Zum Heizen der Luftbäder verwendeten Charpy [18] und Le Chatelier [26] Gasflammen (s. Fig. 7 u. 8), Stribeck [29] und Hopkinson und Rogers [35] elektrische
Heizspiralen (s. Fig. 9 u. 6). Die letzteren gewähren den großen Vorteil, daß man durch engere
Wicklung an den Enden des Ofens (Stribeck) oder durch
Dreiteilung der Spirale und Regulierung des Stromes in den einzelnen Teilen (Hopkinson) die Wärmeableitung durch die Zugstangen und
Einspannungen besser ausgleichen und dadurch gleichmäßigere Erhitzung des
Probestabes innerhalb seiner ganzen Länge erzielen kann. –
Carpenter [19] legt einen zweiteiligen gußeisernen
Mantel von beträchtlicher Stärke um den Probestab und erhitzt ihn von außen mit
Bunsenbrenner. Der Mantel überragt die Meßlänge des Probestabes an beiden Enden um
25 mm. An einem durch den Mantel hindurchgehenden Stickstoffthermometer wird die
Versuchstemperatur abgelesen. Daß Fehler in der Temperaturbestimmung dadurch völlig
vermieden sind, daß die Versuche erst angestellt wurden, nachdem die
Thermometeranzeigen einige Minuten lang konstant geblieben waren, erscheint
mindestens zweifelhaft, zumal der Zwischenraum zwischen Mantel und Stab mit der
Dehnung des letzteren beim Versuch wächst.

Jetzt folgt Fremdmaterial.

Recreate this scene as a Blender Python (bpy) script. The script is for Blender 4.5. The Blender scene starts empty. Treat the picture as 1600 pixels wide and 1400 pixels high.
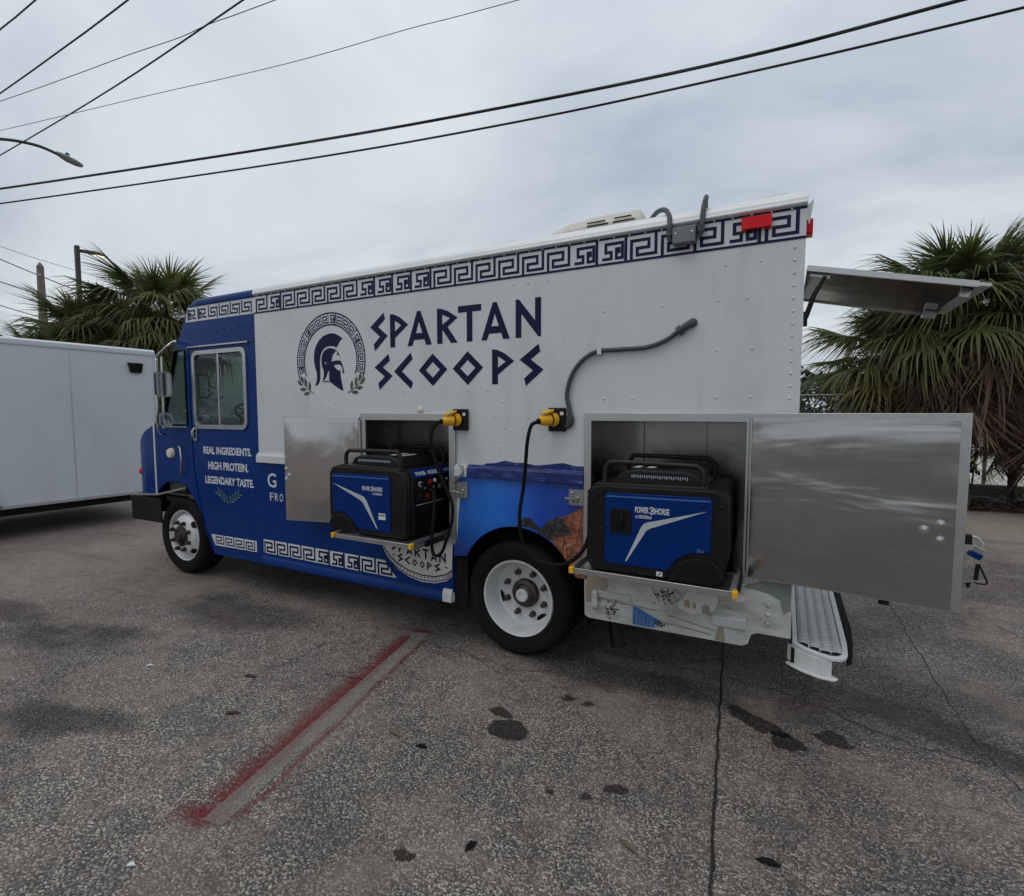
import bpy, bmesh, math, random
from mathutils import Vector, Matrix, Euler, noise
from mathutils.geometry import tessellate_polygon
R = math.radians
rnd = random.Random(11)
sc = bpy.context.scene
col = sc.collection

# ------------------------------------------------------------------ camera, sky, sun, exposure
cam_d = bpy.data.cameras.new('camera'); cam = bpy.data.objects.new('camera', cam_d); col.objects.link(cam)
cam.location = (0, -2.954, 1.65)
cam.rotation_euler = (R(90 - 3.975), 0, R(27.915))
cam_d.sensor_fit = 'HORIZONTAL'; cam_d.sensor_width = 36; cam_d.lens = 36 * 802 / 1600
cam_d.clip_start = .05; cam_d.clip_end = 2000
sc.camera = cam
SUN_EL, SUN_AZ = 62, 205           # elevation, compass direction the light comes from (degrees, 0 = +Y, clockwise)
world = bpy.data.worlds.new('World'); sc.world = world; world.use_nodes = True
nt = world.node_tree; N = nt.nodes; LK = nt.links; N.clear()
wo = N.new('ShaderNodeOutputWorld'); bg = N.new('ShaderNodeBackground'); LK.new(bg.outputs[0], wo.inputs[0])
sky = N.new('ShaderNodeTexSky'); sky.sky_type = 'NISHITA'; sky.sun_disc = False
sky.sun_elevation = R(SUN_EL); sky.sun_rotation = R(SUN_AZ); sky.air_density = 1.2; sky.dust_density = 3
tc = N.new('ShaderNodeTexCoord'); sep = N.new('ShaderNodeSeparateXYZ'); LK.new(tc.outputs['Generated'], sep.inputs[0])
def wmath(op, a, b=None, clamp=False):
    n = N.new('ShaderNodeMath'); n.operation = op; n.use_clamp = clamp
    for i, x in enumerate((a, b)):
        if x is None: continue
        if isinstance(x, (int, float)): n.inputs[i].default_value = x
        else: LK.new(x, n.inputs[i])
    return n.outputs[0]
zc = wmath('MAXIMUM', sep.outputs[2], 0.0)
den = wmath('ADD', zc, .22)
cmb = N.new('ShaderNodeCombineXYZ')
LK.new(wmath('DIVIDE', sep.outputs[0], den), cmb.inputs[0]); LK.new(wmath('DIVIDE', sep.outputs[1], den), cmb.inputs[1])
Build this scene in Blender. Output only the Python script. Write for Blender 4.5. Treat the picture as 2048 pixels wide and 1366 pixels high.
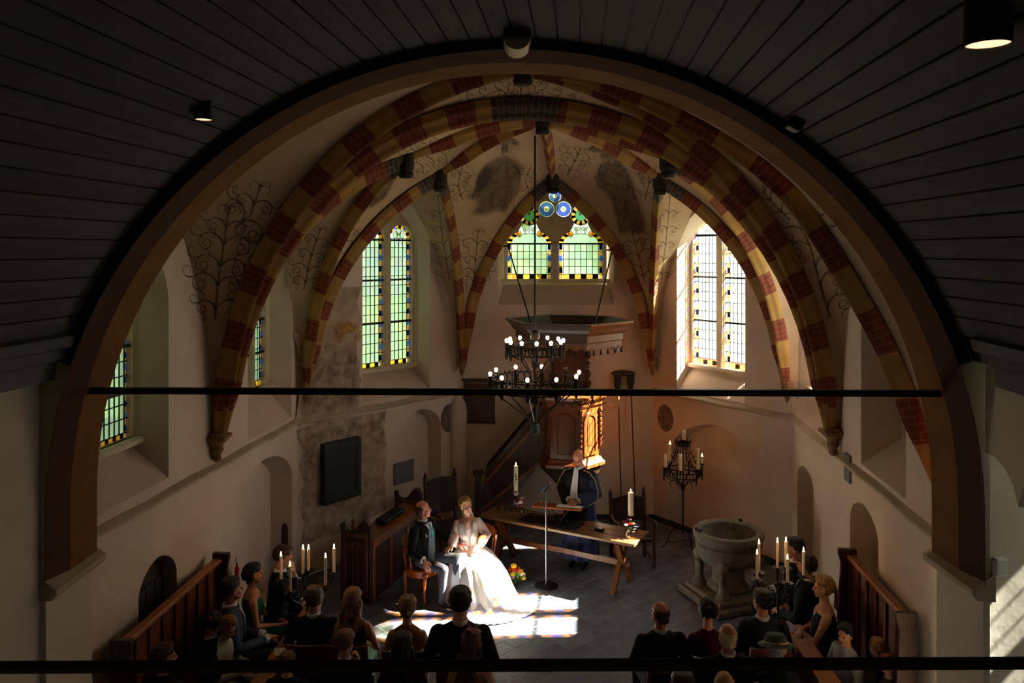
import bpy, bmesh, math, random
import numpy as np
from mathutils import Vector, Matrix, Euler
from mathutils.bvhtree import BVHTree
from mathutils.geometry import delaunay_2d_cdt

random.seed(7)
C = bpy.context.scene.collection
PI = math.pi
for _o in list(bpy.data.objects):
    bpy.data.objects.remove(_o)

# ------------------------------------------------------------------ camera, sky, sun, exposure
FPX, EYE, HZ = 1593.0, 4.85, 500.0          # focal length in pixels of a 2048 wide frame, eye height, horizon row
cam_d = bpy.data.cameras.new('camera')
cam_d.sensor_width = 36.0
cam_d.lens = 36.0 * FPX / 2048.0
cam_d.shift_y = -(683.0 - HZ) / 2048.0
cam_d.clip_start = 0.05
cam_d.clip_end = 300
cam = bpy.data.objects.new('camera', cam_d)
C.objects.link(cam)
cam.location = (0, 0, EYE)
cam.rotation_euler = (PI / 2, 0, 0)
bpy.context.scene.camera = cam

world = bpy.data.worlds.new('sky')
bpy.context.scene.world = world
world.use_nodes = True
_nt = world.node_tree
_bg = _nt.nodes['Background']
_bg.inputs['Color'].default_value = (0.80, 0.90, 1.0, 1)
_bg.inputs['Strength'].default_value = 2.0

SUN_DIR = Vector((-1.0, -0.05, -0.86)).normalized()      # the way the light travels
sun_d = bpy.data.lights.new('sun', 'SUN')
sun_d.energy = 118.0
sun_d.angle = 0.012
sun_d.color = (1.0, 0.93, 0.82)
sun = bpy.data.objects.new('sun', sun_d)
C.objects.link(sun)
sun.rotation_euler = SUN_DIR.to_track_quat('-Z', 'Y').to_euler()
sun.location = (30, -6, 26)

vs = bpy.context.scene.view_settings
vs.view_transform = 'Standard'
vs.look = 'None'
vs.gamma = 1.0
vs.use_curve_mapping = False
vs.exposure = 0.68
cy = bpy.context.scene.cycles
cy.max_bounces = 8
cy.diffuse_bounces = 4
cy.glossy_bounces = 2
cy.transmission_bounces = 4
cy.transparent_max_bounces = 8
cy.caustics_reflective = False
cy.caustics_refractive = False
cy.adaptive_threshold = 0.02


def P(px, py, D):
    """a photograph pixel at a distance in front of the eye -> place in the church"""
    return Vector(((px - 1024.0) * D / FPX, D, EYE - (py - HZ) * D / FPX))


def FL(px, py, z=0.0):
    """where the ray of a pixel meets the level z"""
    return P(px, py, (EYE - z) * FPX / (py - HZ))


# ------------------------------------------------------------------ materials
MATS = {}


def srgb(r, g, b):
    f = lambda c: (c / 255.0) / 12.92 if c / 255.0 <= 0.04045 else (((c / 255.0) + 0.055) / 1.055) ** 2.4
    return (f(r), f(g), f(b), 1.0)


def mat(name, col, rough=0.7, metal=0.0, var=0.0, scale=6.0, bump=0.0, bscale=None, stretch=(1, 1, 1), col2=None, spec=0.4,
        emit=None, estr=0.0, detail=4.0, sheen=0.0):
    """one procedural material: colour with noise variation, fine bump, gloss"""
    if name in MATS:
        return MATS[name]
    m = bpy.data.materials.new(name)
    m.use_nodes = True
    nt = m.node_tree
    b = nt.nodes['Principled BSDF']
    b.inputs['Roughness'].default_value = rough
    b.inputs['Metallic'].default_value = metal
    b.inputs['Specular IOR Level'].default_value = spec
    b.inputs['Base Color'].default_value = col
    if emit is not None:
        b.inputs['Emission Color'].default_value = emit
        b.inputs['Emission Strength'].default_value = estr
    if sheen:
        b.inputs['Sheen Weight'].default_value = sheen
    if var or bump or col2:
        tc = nt.nodes.new('ShaderNodeTexCoord')
        mp = nt.nodes.new('ShaderNodeMapping')
        mp.inputs['Scale'].default_value = stretch
        nt.links.new(tc.outputs['Object'], mp.inputs['Vector'])
    if var or col2:
        n = nt.nodes.new('ShaderNodeTexNoise')
        n.inputs['Scale'].default_value = scale
        n.inputs['Detail'].default_value = detail
        nt.links.new(mp.outputs[0], n.inputs['Vector'])
        r = nt.nodes.new('ShaderNodeValToRGB')
        c2 = col2 or tuple(min(1, c * (1 + var)) for c in col[:3]) + (1,)
        c1 = col if col2 else tuple(c * (1 - var) for c in col[:3]) + (1,)
        r.color_ramp.elements[0].position = 0.35
        r.color_ramp.elements[1].position = 0.68
        r.color_ramp.elements[0].color = c1
        r.color_ramp.elements[1].color = c2
        nt.links.new(n.outputs['Fac'], r.inputs[0])
        nt.links.new(r.outputs[0], b.inputs['Base Color'])
    if bump:
        n2 = nt.nodes.new('ShaderNodeTexNoise')
        n2.inputs['Scale'].default_value = bscale or scale * 4
        n2.inputs['Detail'].default_value = 5
        nt.links.new(mp.outputs[0], n2.inputs['Vector'])
        bp = nt.nodes.new('ShaderNodeBump')
        bp.inputs['Strength'].default_value = bump
        bp.inputs['Distance'].default_value = 0.02
        nt.links.new(n2.outputs['Fac'], bp.inputs['Height'])
        nt.links.new(bp.outputs[0], b.inputs['Normal'])
    MATS[name] = m
    return m


def glass_mat(name, col, clear=0.45, diff=0.5):
    """leaded window glass: part see-through, part milky"""
    if name in MATS:
        return MATS[name]
    m = bpy.data.materials.new(name)
    m.use_nodes = True
    nt = m.node_tree
    nt.nodes.remove(nt.nodes['Principled BSDF'])
    out = nt.nodes['Material Output']
    tr = nt.nodes.new('ShaderNodeBsdfTransparent')
    tl = nt.nodes.new('ShaderNodeBsdfTranslucent')
    gl = nt.nodes.new('ShaderNodeBsdfGlossy')
    gl.inputs['Roughness'].default_value = 0.25
    tr.inputs['Color'].default_value = tuple(c * clear * 2 if c * clear * 2 < 1 else 1 for c in col[:3]) + (1,)
    n = nt.nodes.new('ShaderNodeTexNoise')
    n.inputs['Scale'].default_value = 7
    tc = nt.nodes.new('ShaderNodeTexCoord')
    nt.links.new(tc.outputs['Object'], n.inputs['Vector'])
    mx = nt.nodes.new('ShaderNodeMix')
    mx.data_type = 'RGBA'
    mx.inputs[6].default_value = tuple(c * 0.8 for c in col[:3]) + (1,)
    mx.inputs[7].default_value = tuple(min(1, c * 1.15) for c in col[:3]) + (1,)
    nt.links.new(n.outputs['Fac'], mx.inputs[0])
    nt.links.new(mx.outputs[2], tl.inputs['Color'])
    m1 = nt.nodes.new('ShaderNodeMixShader')
    m1.inputs[0].default_value = diff
    nt.links.new(tr.outputs[0], m1.inputs[1])
    nt.links.new(tl.outputs[0], m1.inputs[2])
    m2 = nt.nodes.new('ShaderNodeMixShader')
    m2.inputs[0].default_value = 0.03
    nt.links.new(m1.outputs[0], m2.inputs[1])
    nt.links.new(gl.outputs[0], m2.inputs[2])
    nt.links.new(m2.outputs[0], out.inputs['Surface'])
    MATS[name] = m
    return m


def clear_glass(name):
    if name in MATS:
        return MATS[name]
    m = bpy.data.materials.new(name)
    m.use_nodes = True
    nt = m.node_tree
    nt.nodes.remove(nt.nodes['Principled BSDF'])
    out = nt.nodes['Material Output']
    tr = nt.nodes.new('ShaderNodeBsdfTransparent')
    tr.inputs['Color'].default_value = (0.92, 0.95, 0.94, 1)
    gl = nt.nodes.new('ShaderNodeBsdfGlossy')
    gl.inputs['Roughness'].default_value = 0.04
    mx = nt.nodes.new('ShaderNodeMixShader')
    mx.inputs[0].default_value = 0.16
    nt.links.new(tr.outputs[0], mx.inputs[1])
    nt.links.new(gl.outputs[0], mx.inputs[2])
    nt.links.new(mx.outputs[0], out.inputs['Surface'])
    MATS[name] = m
    return m


def faded_paint(name, col, base, scale=9.0, lo=0.42, hi=0.6, feather=False):
    """old wall painting: pigment worn off in patches, see-through where it is gone"""
    if name in MATS:
        return MATS[name]
    m = bpy.data.materials.new(name)
    m.use_nodes = True
    nt = m.node_tree
    b = nt.nodes['Principled BSDF']
    b.inputs['Base Color'].default_value = col
    b.inputs['Roughness'].default_value = 0.9
    b.inputs['Specular IOR Level'].default_value = 0.1
    tc = nt.nodes.new('ShaderNodeTexCoord')
    n = nt.nodes.new('ShaderNodeTexNoise')
    n.inputs['Scale'].default_value = scale
    n.inputs['Detail'].default_value = 6
    n.inputs['Roughness'].default_value = 0.65
    nt.links.new(tc.outputs['Object'], n.inputs['Vector'])
    r = nt.nodes.new('ShaderNodeValToRGB')
    r.color_ramp.elements[0].position = lo
    r.color_ramp.elements[1].position = hi
    r.color_ramp.elements[0].color = (base, base, base, 1)
    r.color_ramp.elements[1].color = (0.85, 0.85, 0.85, 1)
    nt.links.new(n.outputs['Fac'], r.inputs[0])
    if feather:
        at_ = nt.nodes.new('ShaderNodeAttribute')
        at_.attribute_name = 'feather'
        mu = nt.nodes.new('ShaderNodeMath')
        mu.operation = 'MULTIPLY'
        nt.links.new(r.outputs[0], mu.inputs[0])
        nt.links.new(at_.outputs['Fac'], mu.inputs[1])
        nt.links.new(mu.outputs[0], b.inputs['Alpha'])
    else:
        nt.links.new(r.outputs[0], b.inputs['Alpha'])
    MATS[name] = m
    return m


def brick_paint(name, c1, c2, mortar):
    """painted brick courses on a rib, laid out in the rib's own length and girth (UV)"""
    if name in MATS:
        return MATS[name]
    m = bpy.data.materials.new(name)
    m.use_nodes = True
    nt = m.node_tree
    b = nt.nodes['Principled BSDF']
    b.inputs['Roughness'].default_value = 0.75
    b.inputs['Specular IOR Level'].default_value = 0.2
    uv = nt.nodes.new('ShaderNodeUVMap')
    br = nt.nodes.new('ShaderNodeTexBrick')
    br.inputs['Color1'].default_value = c1
    br.inputs['Color2'].default_value = c2
    br.inputs['Mortar'].default_value = mortar
    br.inputs['Scale'].default_value = 1.0
    br.inputs['Mortar Size'].default_value = 0.006
    br.inputs['Brick Width'].default_value = 0.16
    br.inputs['Row Height'].default_value = 0.075
    nt.links.new(uv.outputs[0], br.inputs['Vector'])
    nt.links.new(br.outputs['Color'], b.inputs['Base Color'])
    MATS[name] = m
    return m


plaster = mat('plaster', srgb(206, 188, 172), 0.9, var=0.06, scale=1.3, bump=0.25, bscale=9, spec=0.15)
plaster_web = mat('vault_plaster', srgb(172, 146, 120), 0.9, var=0.10, scale=1.6, bump=0.2, bscale=8, spec=0.15)
plaster_nave = mat('nave_plaster', srgb(196, 184, 160), 0.9, var=0.06, scale=1.1, bump=0.2, bscale=8, spec=0.15)
stone_cream = mat('cream_stone', srgb(206, 192, 166), 0.85, var=0.08, scale=5, bump=0.2, spec=0.15)
ledge_m = mat('ledge_plaster', srgb(176, 160, 138), 0.9, var=0.08, scale=3, bump=0.2, spec=0.15)
ochre = mat('ochre_paint', srgb(116, 76, 34), 0.85, var=0.14, scale=3.5, bump=0.15, spec=0.15)
ochre_dark = mat('brown_paint', srgb(70, 44, 24), 0.85, var=0.14, scale=3.5, bump=0.15, spec=0.15)
ochre_rib = mat('ochre_rib_paint', srgb(150, 116, 64), 0.8, var=0.14, scale=5, bump=0.15, spec=0.2)
red_rib = brick_paint('red_brick_paint', srgb(112, 54, 36), srgb(104, 48, 32), srgb(128, 78, 56))
grey_rib = brick_paint('grey_brick_paint', srgb(74, 66, 60), srgb(62, 56, 52), srgb(110, 98, 84))
navy = mat('gap_shade_paint', srgb(26, 28, 36), 0.8, spec=0.2)
board_m = [mat('ceiling_board_%d' % i, srgb(*c), 0.75, var=0.18, scale=3, stretch=(6, 0.35, 6), bump=0.12, spec=0.25)
           for i, c in enumerate([(60, 53, 49), (55, 50, 46), (64, 57, 52)])]
cornice_m = mat('cornice_wood', srgb(74, 70, 66), 0.7, var=0.15, scale=4, spec=0.25)
iron = mat('black_iron', srgb(34, 32, 32), 0.45, metal=0.6, bump=0.1, scale=30, spec=0.4)
iron_dk = mat('wrought_iron', srgb(40, 34, 30), 0.5, metal=0.5, spec=0.4)
wood_dark = mat('dark_oak', srgb(62, 34, 20), 0.4, var=0.35, scale=4, stretch=(8, 8, 1.2), bump=0.1, spec=0.5)
wood_mid = mat('oak', srgb(118, 66, 32), 0.38, var=0.3, scale=4, stretch=(8, 8, 1.2), bump=0.08, spec=0.5)
wood_pulpit = mat('pulpit_oak', srgb(116, 60, 24), 0.32, var=0.25, scale=4, stretch=(8, 8, 1.2), bump=0.06, spec=0.5)
wood_chair = mat('polished_cherry', srgb(164, 78, 26), 0.3, var=0.2, scale=5, stretch=(6, 6, 1), spec=0.5)
wood_table = mat('worn_oak_top', srgb(124, 84, 48), 0.42, var=0.3, scale=3, stretch=(1.2, 8, 8), bump=0.1, spec=0.45)
wood_pew = mat('pew_oak', srgb(104, 56, 28), 0.42, var=0.3, scale=4, stretch=(8, 1.2, 8), bump=0.1, spec=0.45)
wood_plank = mat('plank_oak', srgb(150, 92, 44), 0.45, var=0.25, scale=4, stretch=(8, 1.0, 8), bump=0.1, spec=0.45)
lead = mat('lead_came', srgb(28, 28, 30), 0.6, metal=0.3, spec=0.3)
wax = mat('candle_wax', srgb(236, 222, 190), 0.5, spec=0.4)
wax_taper = mat('taper_wax', srgb(244, 224, 204), 0.5, spec=0.4)
flame_m = mat('candle_flame', srgb(255, 190, 110), 0.5, emit=(1.0, 0.55, 0.20, 1), estr=60.0)
bulb_m = mat('lit_bulb', srgb(255, 220, 170), 0.3, emit=(1.0, 0.68, 0.42, 1), estr=32.0)
bulb_off = clear_glass('unlit_bulb')
stone_font = mat('font_stone', srgb(120, 112, 100), 0.85, var=0.25, scale=6, bump=0.5, bscale=22, spec=0.2)
water_glass = clear_glass('drinking_glass')
white_paper = mat('white_paper', srgb(238, 236, 232), 0.8)
black_m = mat('matt_black', srgb(18, 18, 19), 0.6, spec=0.3)
leather = mat('dark_leather', srgb(44, 26, 20), 0.4, var=0.2, scale=9, bump=0.1, spec=0.5)
chrome = mat('brushed_steel', srgb(150, 152, 156), 0.3, metal=0.9)
brass = mat('brass', srgb(158, 112, 50), 0.35, metal=0.85)
velvet = mat('dark_green_velvet', srgb(24, 34, 30), 0.95, sheen=0.4)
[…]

Zur Ausführung von Kugeldruckproben im Wärmebade hat Kürth [38] ein sehr zweckmäßiges Verfahren angegeben. Die Probe hat die
Form eines Streifens von 200 mm Länge und 35 mm Breite. Sämtliche Druckstellen
werden in seiner Mittellinie angeordnet und zwar immer bei derselben Temperatur
mehrere in größeren Entfernungen (40–50 mm) voneinander und dazwischen dann je eine
für die anderen Temperaturen. Auf diese Weise läßt sich der Einfluß der
Ungleichmäßigkeiten des Materials leicht in Rücksicht ziehen, indem man die
Beobachtungen für die gleichen Temperaturen über Abszissen gleich der
Entfernung der Druckstellen zu Schaulinien aufträgt. Die letzteren verlaufen meist
stetig und parallel zu einander und bei chemisch reinen Stoffen parallel zur
Abszissenachse; ihr gegenseitiger Abstand entspricht den Härteunterschieden bei den
angewendeten Versuchstemperaturen. Der Streifen ist, um den Druck an der gewünschten
Stelle ausüben zu können, auf seinem Auflager (untere Druckplatte) an einem
geteilten Schieber mit Mitnehmerstift parallel zur Achse um Strecken der gewünschten
Größe verschiebbar und zwar in dem Bade bei unveränderter Temperatur. Der Behälter
des Bades, ein schmaler Blechkasten mit doppelten Seitenwänden und dazwischen
eingestampfter Infusorienerde, von unten durch mehrere Bunsenbrenner heizbar, trägt
in der Mitte die untere Druckplatte. Die Stahlkugel ist mittels dünnen gelochten
Bleches an der oberen Druckplatte befestigt; sie taucht mit der Platte in das Bad
ein, kann aber zwecks wiederholter Besichtigung bequem angehoben werden. Das
Anlassen und die hiermit verbundene Härteabnahme der Kugel sowie die durch das Bad
verursachte Reibungsverminderung zwischen Kugel und Probestück erwiesen sich bei den
untersuchten Materialien und Temperaturen (etwa 500° C) ohne Einfluß.
Textabbildung Bd. 324, S. 566
Fig. 9. Elektrisch geheiztes Luftbad von Stribeck.
Als allgemeines Ergebnis der Versuche von Kürth möge an
dieser Stelle hervorgehoben werden, daß während des Versuches das Wachstum der Härte
mit steigender Belastung für Kupfer bei 500° C das Gleiche war wie bei 20° C, wonach
auch bei hohen Temperaturen kein Einfluß von Ausglühwirkungen auf die Härtezahl sich
bemerkbar machte, sofern die Probe vorher völlig ausgeglüht war.